In a recent memo, Matt Hougan, the Chief Investment Officer of Bitwise, discussed the four-year cycle of Bitcoin (BTC) and how it might be influenced during Donald Trump’s administration. He specifically analyzed if changes in the government’s approach to cryptocurrencies could prolong the current bull market into 2026 and further.
Understanding the Bitcoin 4-Year Cycle
The Bitcoin 4-year cycle is characterized by a historical price pattern where the asset experiences approximately three years of significant price growth followed by a year of considerable declines across the cryptocurrency market. The accompanying chart illustrates this cycle.
Based on the chart, 2025 is expected to show positive price movements for BTC, while 2026 may experience a downturn, often referred to as a ‘crypto winter,’ marked by ongoing deleveraging and falling asset prices.
Hougan contested the notion that Bitcoin’s four-year cycle is primarily influenced by halving events. He pointed out that the halvings, which occurred in 2016, 2020, and are anticipated in 2024, do not consistently align with the highs and lows of the market cycle.
Regarding the current market situation, Hougan reiterated Bitwise’s earlier forecast predicting that BTC could see its price double this year, exceeding the $200,000 mark. He attributed this potential growth to increasing institutional investments in cryptocurrency exchange-traded funds (ETFs) alongside rising purchases of BTC by corporations and governments.
Expect Shorter Market Pullbacks
Hougan characterized Trump’s new crypto executive order as “overwhelmingly bullish,” noting that it positions the expansion of the U.S. crypto market as a key national initiative. This order also proposes the creation of a “national crypto stockpile” and aims to facilitate the entrance of Wall Street banks and institutional players into the market, backed by favorable regulations. He expressed:
The introduction of ETFs was significant enough to introduce hundreds of billions from new investors into the crypto space.
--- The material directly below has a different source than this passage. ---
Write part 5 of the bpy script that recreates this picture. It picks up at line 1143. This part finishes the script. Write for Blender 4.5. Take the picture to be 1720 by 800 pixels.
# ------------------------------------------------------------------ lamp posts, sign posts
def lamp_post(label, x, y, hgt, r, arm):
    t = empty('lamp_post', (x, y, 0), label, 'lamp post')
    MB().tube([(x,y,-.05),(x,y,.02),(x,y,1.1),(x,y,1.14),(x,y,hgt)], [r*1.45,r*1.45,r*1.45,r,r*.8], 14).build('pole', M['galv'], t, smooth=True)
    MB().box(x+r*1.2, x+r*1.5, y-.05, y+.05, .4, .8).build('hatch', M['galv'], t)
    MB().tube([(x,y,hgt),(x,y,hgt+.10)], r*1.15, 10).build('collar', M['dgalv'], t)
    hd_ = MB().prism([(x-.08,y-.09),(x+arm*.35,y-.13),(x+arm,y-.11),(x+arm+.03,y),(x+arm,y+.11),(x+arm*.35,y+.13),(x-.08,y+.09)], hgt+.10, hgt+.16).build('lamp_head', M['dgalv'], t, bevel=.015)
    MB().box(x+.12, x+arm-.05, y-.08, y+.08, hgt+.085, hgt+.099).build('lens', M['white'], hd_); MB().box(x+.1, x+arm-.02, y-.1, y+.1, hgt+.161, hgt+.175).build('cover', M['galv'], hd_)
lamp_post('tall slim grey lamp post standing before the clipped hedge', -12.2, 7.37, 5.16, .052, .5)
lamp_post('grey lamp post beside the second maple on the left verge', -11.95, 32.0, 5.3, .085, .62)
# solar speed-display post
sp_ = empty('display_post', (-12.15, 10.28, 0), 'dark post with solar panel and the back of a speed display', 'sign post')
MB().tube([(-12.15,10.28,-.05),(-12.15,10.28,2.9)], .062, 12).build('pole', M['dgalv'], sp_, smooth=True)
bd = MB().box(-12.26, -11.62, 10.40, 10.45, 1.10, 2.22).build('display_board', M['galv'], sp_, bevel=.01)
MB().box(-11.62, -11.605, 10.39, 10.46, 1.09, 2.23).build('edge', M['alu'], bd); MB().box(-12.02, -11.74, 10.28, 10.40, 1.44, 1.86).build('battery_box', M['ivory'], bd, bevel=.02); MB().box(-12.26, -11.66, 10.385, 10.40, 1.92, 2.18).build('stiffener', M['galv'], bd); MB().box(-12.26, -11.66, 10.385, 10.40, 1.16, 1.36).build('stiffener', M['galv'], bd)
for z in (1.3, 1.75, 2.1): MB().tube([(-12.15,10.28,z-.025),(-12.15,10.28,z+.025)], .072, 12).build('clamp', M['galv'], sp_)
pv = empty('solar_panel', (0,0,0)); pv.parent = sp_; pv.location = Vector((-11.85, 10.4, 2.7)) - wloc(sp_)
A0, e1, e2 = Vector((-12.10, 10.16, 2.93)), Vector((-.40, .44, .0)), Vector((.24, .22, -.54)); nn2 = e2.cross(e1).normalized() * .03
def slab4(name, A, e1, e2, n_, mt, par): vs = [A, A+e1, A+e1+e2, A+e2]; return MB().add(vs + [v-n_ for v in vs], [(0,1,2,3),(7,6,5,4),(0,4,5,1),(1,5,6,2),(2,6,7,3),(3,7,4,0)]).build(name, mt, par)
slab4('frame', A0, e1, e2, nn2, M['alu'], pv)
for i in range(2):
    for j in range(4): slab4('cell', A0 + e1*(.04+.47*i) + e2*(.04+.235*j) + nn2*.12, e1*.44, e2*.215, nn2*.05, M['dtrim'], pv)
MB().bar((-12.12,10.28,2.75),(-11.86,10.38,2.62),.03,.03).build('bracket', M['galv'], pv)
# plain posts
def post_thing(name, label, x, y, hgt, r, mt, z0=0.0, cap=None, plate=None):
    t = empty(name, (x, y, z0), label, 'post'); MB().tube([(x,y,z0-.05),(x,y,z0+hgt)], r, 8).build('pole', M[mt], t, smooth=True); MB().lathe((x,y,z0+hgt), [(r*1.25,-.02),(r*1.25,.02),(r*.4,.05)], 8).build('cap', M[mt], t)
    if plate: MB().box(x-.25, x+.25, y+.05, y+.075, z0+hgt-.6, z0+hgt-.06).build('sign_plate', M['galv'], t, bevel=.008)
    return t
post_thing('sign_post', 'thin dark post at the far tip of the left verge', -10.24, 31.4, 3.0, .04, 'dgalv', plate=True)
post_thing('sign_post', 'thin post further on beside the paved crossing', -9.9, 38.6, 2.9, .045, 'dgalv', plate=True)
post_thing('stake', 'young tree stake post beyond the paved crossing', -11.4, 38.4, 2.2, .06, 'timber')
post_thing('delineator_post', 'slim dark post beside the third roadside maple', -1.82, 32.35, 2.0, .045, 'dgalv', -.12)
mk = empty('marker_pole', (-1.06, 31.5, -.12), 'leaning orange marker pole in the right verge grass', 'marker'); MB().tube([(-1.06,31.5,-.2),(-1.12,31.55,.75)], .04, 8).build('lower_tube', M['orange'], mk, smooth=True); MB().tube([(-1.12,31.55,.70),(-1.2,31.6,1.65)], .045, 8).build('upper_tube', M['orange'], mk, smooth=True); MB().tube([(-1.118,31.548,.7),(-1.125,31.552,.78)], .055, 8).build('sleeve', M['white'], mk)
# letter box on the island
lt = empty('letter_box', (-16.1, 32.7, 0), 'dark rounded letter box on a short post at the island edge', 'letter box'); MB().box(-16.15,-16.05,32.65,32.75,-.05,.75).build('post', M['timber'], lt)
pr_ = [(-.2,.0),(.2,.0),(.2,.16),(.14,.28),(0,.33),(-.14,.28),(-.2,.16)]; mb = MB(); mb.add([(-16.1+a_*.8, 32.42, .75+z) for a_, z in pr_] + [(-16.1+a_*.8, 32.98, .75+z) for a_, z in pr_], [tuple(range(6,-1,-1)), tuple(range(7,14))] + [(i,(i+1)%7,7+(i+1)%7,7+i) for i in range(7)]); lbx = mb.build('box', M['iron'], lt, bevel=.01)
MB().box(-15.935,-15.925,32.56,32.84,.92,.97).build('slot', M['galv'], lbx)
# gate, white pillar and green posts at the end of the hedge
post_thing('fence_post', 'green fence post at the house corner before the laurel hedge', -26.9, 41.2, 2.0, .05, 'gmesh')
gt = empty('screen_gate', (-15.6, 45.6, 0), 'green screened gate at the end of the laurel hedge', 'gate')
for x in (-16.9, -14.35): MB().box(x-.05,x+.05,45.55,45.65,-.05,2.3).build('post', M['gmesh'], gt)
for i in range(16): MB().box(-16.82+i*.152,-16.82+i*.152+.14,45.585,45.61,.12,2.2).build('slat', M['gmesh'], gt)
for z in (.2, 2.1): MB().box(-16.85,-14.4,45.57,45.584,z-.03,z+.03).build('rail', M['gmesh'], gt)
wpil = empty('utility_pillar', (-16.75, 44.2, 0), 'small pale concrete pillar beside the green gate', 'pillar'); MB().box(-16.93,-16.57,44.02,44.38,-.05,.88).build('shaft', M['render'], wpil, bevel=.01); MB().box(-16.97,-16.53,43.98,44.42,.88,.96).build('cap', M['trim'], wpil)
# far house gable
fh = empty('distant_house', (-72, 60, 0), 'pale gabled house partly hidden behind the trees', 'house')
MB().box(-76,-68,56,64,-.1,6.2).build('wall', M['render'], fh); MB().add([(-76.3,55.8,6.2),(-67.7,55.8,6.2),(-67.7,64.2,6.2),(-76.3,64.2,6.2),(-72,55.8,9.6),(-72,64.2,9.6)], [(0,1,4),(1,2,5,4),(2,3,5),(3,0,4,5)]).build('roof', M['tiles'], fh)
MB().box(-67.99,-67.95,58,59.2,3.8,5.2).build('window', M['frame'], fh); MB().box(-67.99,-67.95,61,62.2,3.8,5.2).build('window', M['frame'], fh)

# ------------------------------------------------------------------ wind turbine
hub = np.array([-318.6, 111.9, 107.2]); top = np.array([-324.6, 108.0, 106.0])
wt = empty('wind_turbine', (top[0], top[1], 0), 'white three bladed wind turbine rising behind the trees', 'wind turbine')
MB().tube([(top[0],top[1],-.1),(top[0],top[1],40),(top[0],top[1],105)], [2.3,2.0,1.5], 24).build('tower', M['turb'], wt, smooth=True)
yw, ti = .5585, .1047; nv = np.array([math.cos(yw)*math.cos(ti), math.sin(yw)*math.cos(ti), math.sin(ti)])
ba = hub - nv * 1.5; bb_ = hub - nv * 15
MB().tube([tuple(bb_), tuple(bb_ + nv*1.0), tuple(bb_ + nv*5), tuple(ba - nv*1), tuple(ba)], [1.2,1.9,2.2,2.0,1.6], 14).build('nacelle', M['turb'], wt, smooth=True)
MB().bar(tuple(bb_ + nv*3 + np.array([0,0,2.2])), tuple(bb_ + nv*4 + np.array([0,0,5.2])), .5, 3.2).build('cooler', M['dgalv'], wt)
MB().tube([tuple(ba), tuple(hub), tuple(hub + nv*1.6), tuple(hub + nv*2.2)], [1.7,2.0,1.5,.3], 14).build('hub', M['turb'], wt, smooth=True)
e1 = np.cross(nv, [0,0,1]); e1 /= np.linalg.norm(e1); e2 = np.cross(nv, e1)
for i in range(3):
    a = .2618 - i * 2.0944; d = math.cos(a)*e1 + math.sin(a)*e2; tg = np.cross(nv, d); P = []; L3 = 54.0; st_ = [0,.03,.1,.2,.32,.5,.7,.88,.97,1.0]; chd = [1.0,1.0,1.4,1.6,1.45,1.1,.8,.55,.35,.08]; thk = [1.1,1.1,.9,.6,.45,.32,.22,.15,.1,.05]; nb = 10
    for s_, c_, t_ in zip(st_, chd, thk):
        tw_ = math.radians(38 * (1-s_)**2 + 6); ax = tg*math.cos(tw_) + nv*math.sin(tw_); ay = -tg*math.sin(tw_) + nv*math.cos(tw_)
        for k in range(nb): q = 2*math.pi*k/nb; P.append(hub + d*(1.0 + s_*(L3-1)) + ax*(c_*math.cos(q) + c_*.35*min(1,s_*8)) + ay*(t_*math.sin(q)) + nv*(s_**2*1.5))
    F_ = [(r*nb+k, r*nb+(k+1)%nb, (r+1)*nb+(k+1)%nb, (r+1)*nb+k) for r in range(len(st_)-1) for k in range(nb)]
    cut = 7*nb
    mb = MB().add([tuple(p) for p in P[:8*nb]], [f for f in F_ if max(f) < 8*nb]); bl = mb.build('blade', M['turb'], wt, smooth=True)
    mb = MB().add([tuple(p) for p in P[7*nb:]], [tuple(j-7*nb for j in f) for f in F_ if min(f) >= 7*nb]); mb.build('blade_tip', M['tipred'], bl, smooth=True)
That has been a driving force in this cycle. However, the full integration of crypto, as envisioned in Trump’s order—with banks holding crypto alongside other assets, stablecoins becoming a part of the global payment system, and major institutions committing to crypto—will undoubtedly attract trillions.
Hougan recognized that the true impact of the executive order will unfold gradually over years. He explained that the newly appointed White House crypto czar, David Sacks, will require time to establish a comprehensive regulatory structure. Additionally, leading Wall Street firms may take longer to fully engage with the transformative potential of cryptocurrency.
In summary, Hougan indicated that while the market has not completely diverged from Bitcoin’s established four-year cycle, any future downturns are likely to be less pronounced and shorter than in earlier cycles.
Echoing Bitwise’s forecast, Standard Chartered also predicted that BTC could reach up to $200,000 by late 2025. At the time of reporting, BTC was valued at $106,119, reflecting a 3.7% increase over the last 24 hours.